My PhD project is entitled 'An exploration of the Value of Performance and Performative Art Documentation in the Contemporary Art Gallery' (working title). 

I will be considering the different types of value ascribed to documentation within Tate particularly, utilising documents and artworks from their archive and collection, dating back to 1972 and including works which have been programmed or acquired during the course of this research. I will be particularly considering how certain factors affect the accumulation of value by the document. 

My research will build on the ever shifting body of work around documentation of performance, following the shift from distancing documentation from performance to the valuing of the document as an artwork in itself. I will consider issues of the performativity of the document, the position of the document within the institutional structure of the contemporary art museum, and the potential roles that the document can play in relation to performance, audiences, and museums. 

As part of the larger research project, I have written a number of case studies and photo-based event summaries which have been published online as an outcome of the research project. To date I have written longer essays on Tino Sehgal and Rebecca Horn, and a number of shorter summaries of performance programme events at Tate, including the Fluxus Olympiad and Up Hill, Down Hall indoor carnival. The project publication can be found here: http://www.tate.org.uk/research/publications/performance-at-tate

 

Supervisory Team

Professor Gabriella Giannachi, Department of English. 

Dr Aron Vinegar, Department of Art History and Visual Culture 

At Tate, I am supervised by Jennifer Mundy, Head of Collection Research .

Wider Research Interests

I am interested in the position of performance within the contemporary art museum, both in terms of programming of events and in the collection of performance. This encompasses both performance art and broader definitions of performance, including theatrical performances and dance. 

This has lead to a greater interest in the work of women artists within performance art and performance, and the particular draw of 1960s and 1970s performance art to marginal artists of that time. I am aiming to explore the work of a number of women artists within my research. 

I have a particular interest in the work of Marina Abramovic from across the span of her career, and especially her MoMA retrospective 'The Artist is Present' for the precedent it set for live performance retrospectives in the contemporary art museum. I used it as a core case study in my MA dissertation in exploring the difficulty of exhibiting performance. 

The value narratives within current cultural and artistic policy are also of particular interest to me, both as part of my current research and in the broader scope of the current cultural landscape in Britain. I am interested in the language used around value, measurement, and quantification within the cultural industries, and how this may impact on communication between artists and organisations, and funding bodies. 

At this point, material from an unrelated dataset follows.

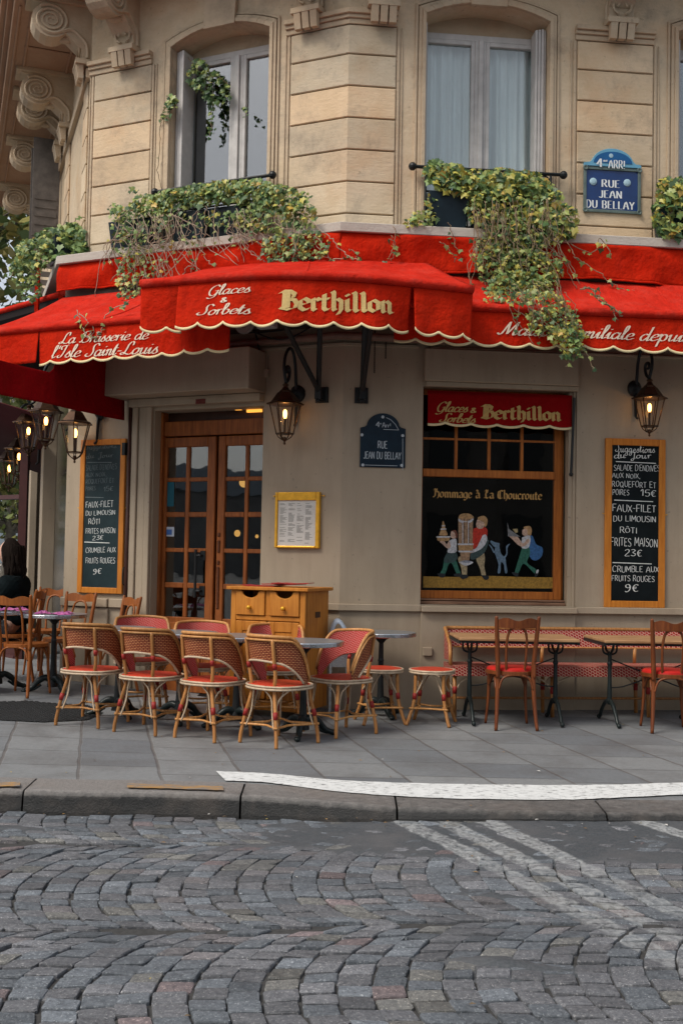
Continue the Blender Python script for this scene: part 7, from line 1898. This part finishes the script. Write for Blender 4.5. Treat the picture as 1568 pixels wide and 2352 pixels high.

I have a particular interest in the documentation strategies carried out by museums, galleries, and individual artists, and how these relate to specific works. I am working on developing some aspects of a documentation strategy at Tate around their live events, in conjunction with the curatorial and conservation departments. I have undertaken interviews as documentation, and am interested in the ways in which personal experience, memory and knowledge can be captured through digital documents. 

As an interdisciplinary researcher, I am also developing an interest in the different attitudes taken towards performance documentation by institutions and practitioners in the visual arts and the performing arts, including considering where museums and theatres carry out similar practises of documentation. 

In 2016, I began work as a research assistant on a year-long pilot project looking at mapping socially engage, participatory art practices. I have been gathering information and data through archival research and reading about projects and potential case studies, compiling this information into a substantial spreadsheet. This has been used to create visualisations of the practices, which can be developed collaboratively. I am interested in this as an archiving practice, but also in the way that documentation might feed into this practice.